MONSIEUR LE PRESIDENT
Il personaggio più illustre, una presenza frequente in Fondamenta Bragadin, era François Mitterrand. Il presidente francese, impenitente tombeur de femmes, era di casa a Venezia, sempre ospite dell'amico Zoran Music, il pittore sloveno che abitava a poche decine di metri dalla bottega di Trevisanello. «Il presidente veniva in incognito a Venezia, ma per modo di dire perché aveva quattro uomini di scorta che si aggiravano per le calli attorno e lo aspettavano. Lui era molto amico di Music e direi anche della moglie, Ida Barbarigo Cadorin, la figlia di Guido, il pittore. Andava quasi tutti i giorni alla Giudecca dove, credo, avesse qualche incontro galante. Nel suo tragitto passava davanti alla mia bottega e mi salutava con un cenno e un mezzo sorriso. Un paio di volte è entrato, ma non mi ha mai ordinato cornici».

GLI ARTISTI
Chiacchierare con Trevisanello significa immergersi nella Bella Epoque veneziana della seconda metà del Novecento. Lui con il suo lavoro ha avuto modo di conoscere moltissimi artisti e personaggi.
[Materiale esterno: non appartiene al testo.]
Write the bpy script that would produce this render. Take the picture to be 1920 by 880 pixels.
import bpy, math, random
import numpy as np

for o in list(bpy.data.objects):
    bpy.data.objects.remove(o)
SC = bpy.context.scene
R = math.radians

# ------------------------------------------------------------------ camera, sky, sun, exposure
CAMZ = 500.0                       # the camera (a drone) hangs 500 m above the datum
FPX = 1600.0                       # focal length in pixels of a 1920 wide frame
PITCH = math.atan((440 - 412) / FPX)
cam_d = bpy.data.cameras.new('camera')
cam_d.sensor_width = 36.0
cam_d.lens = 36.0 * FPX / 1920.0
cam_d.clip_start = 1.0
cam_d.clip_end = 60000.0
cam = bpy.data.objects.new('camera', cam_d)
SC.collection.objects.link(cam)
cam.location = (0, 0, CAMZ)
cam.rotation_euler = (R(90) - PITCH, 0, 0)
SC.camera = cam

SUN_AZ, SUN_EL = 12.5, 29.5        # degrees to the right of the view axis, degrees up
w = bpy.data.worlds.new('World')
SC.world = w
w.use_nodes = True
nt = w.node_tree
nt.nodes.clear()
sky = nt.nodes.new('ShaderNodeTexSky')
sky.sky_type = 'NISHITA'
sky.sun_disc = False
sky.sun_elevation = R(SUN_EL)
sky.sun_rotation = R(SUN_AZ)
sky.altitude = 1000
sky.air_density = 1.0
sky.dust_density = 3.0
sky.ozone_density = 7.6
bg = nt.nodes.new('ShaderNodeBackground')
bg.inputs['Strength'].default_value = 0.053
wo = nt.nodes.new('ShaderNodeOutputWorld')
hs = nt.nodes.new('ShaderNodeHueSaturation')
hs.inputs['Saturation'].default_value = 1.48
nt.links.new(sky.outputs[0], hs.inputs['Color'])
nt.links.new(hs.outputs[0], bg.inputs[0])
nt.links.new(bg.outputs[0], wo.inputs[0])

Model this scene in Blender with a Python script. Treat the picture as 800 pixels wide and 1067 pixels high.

Basta fare un nome è scatta una definizione. Pizzinato? «Forte e generoso». Licata? «Un amico fraterno. A Parigi abbiamo diviso il letto per due mesi nella sua piccola abitazione». Licini? «Il più grande». Plessi? «Bravissimo». Vedova? Qui il discorso si fa serio: «Era antipatico. Faceva fatica a pagare. La moglie mi ha detto che doveva essere un onore realizzare le cornici per lui». A proposito di soldi, si guadagna bene con le cornici? «Si vive, da artigiani. Oggi non sono più di moda, i giovani non vogliono quadri alle pareti. Una volta c'era tanto più lavoro. Mi facevo pagare bene. Ricordo che mi hanno chiesto tre cornici per la mostra di Picasso, a Palazzo Grassi. Il conto era abbastanza salato e io mi facevo scrupoli, ma la direzione del Palazzo mi ha detto di non preoccuparmi. Tanto pagava l'Avvocato. Inteso come Gianni Agnelli». Trevisanello riprende a camminare. Ogni quattro passi un saluto, conosce tutti gli indigeni, per la verità ormai pochi. È tempo di Biennale. Andrà a vederla? «Non credo, ormai è tutto luci e installazioni elettroniche. Non ghe se più cornise».